Australian independent Woodside Energy is likely to take one 2.5mn t/yr train of its five-train, 16.9mn t/yr North West Shelf LNG off line in 2024, while fellow domestic operator Santos' 3.7mn t/yr Darwin LNG will sit idle as it prepares for backfill from the $3.6bn Barossa field, scheduled for first gas in 2025.

But the firms, Australia's largest listed gas exporters, face headwinds as they grapple with an environmental movement aiming to curtail Australia's fossil fuel exports.

Litigation by climate activists has delayed Barossa and the $12bn Scarborough field, Woodside's Carnarvon basin project to fill a second 5mn t/yr train at Pluto LNG.

Barossa's field drilling and laying of most of the gas export pipeline (GEP) have been paused all year, following a federal court ruling that Santos must hold consultations with native title holders regarding underwater cultural heritage.

A challenge to the Barossa GEP environmental plan (EP) is likely to lead to a delay in Barossa's completion, with Santos previously advising that first gas during the first half of 2025 was contingent on completing the laying of the GEP in 2023 and commencing drilling activities. It now appears neither can proceed before January 2024.

But Woodside received fresh approvals for seismic testing at Scarborough on 1 December.

Both firms have appealed for legislation to clarify EP requirements. But "times have changed" and industry must improve consultation and engagement, federal Labor resources minister Madeleine King has said. This is despite the government promising a review of offshore regulations. King's office has not detailed a timeline for the conduct of the review.

In a year marked by significant policy interventions in the energy market, Canberra also announced changes to taxes on gas export profits which are yet to pass parliament, with both the centre-right opposition Coalition and left-wing Green Party calling for compromises to pass the bill in 2024.

Australia's three east coast LNG projects will likely see supplies of onshore coal-bed methane rise after three consecutive La Nina years caused wet weather disruptions, with a 9pc forecasted rise in January-March exports.

Upstream production at Santos' 7.8mn t/yr Gladstone LNG reached a record 692 TJ/d in January-June 2023, while the upstream operator of the 9mn t/yr Australia Pacific LNG recently said output would be at the upper end of the 680-710PJ estimate for the year to 30 June 2024.

But with southern Australia increasingly reliant on Queensland gas owing to field depletion in Victoria's Bass Strait, the federal government could seek further domestic supply under its Domestic Gas Security Mechanism, despite recently securing 300PJ of extra gas until 2030

The Northern Territory (NT) government's approval of hydraulic fracturing in May has led to the commissioning of an engineering study for the proposed 6.6mn t/yr NTLNG plant — likely to be completed in the first half of 2024.

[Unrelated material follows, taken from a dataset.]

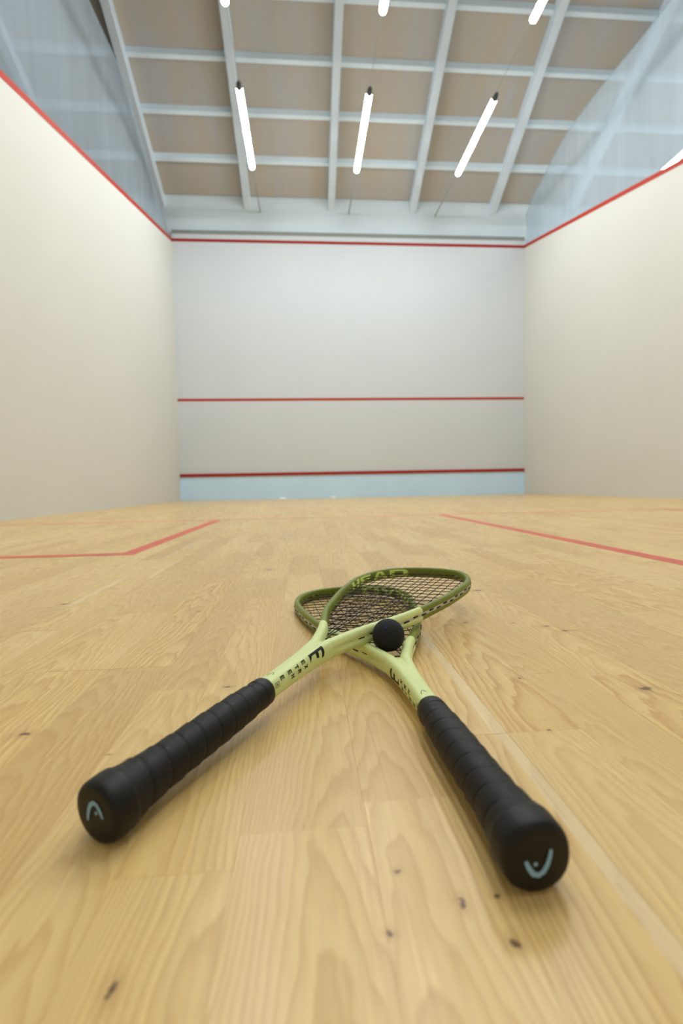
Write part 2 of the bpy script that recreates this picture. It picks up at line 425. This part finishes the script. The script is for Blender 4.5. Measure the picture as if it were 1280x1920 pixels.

Fellow NT independent Empire Energy is aiming for a final investment decision on its 25 TJ/d Carpentaria pilot project early next year. But construction remains contingent on establishment of commercial flow rates from the untapped Beetaloo gas basin.

Elsewhere in the region, the 5.6mn t/yr Papua LNG in Papua New Guinea (PNG) is likely to reach final investment decision in early 2024 ahead of an early 2028 production start, while the 6.9mn t/yr ExxonMobil-operated PNG LNG facility expects to receive first gas from the Angore field in 2024.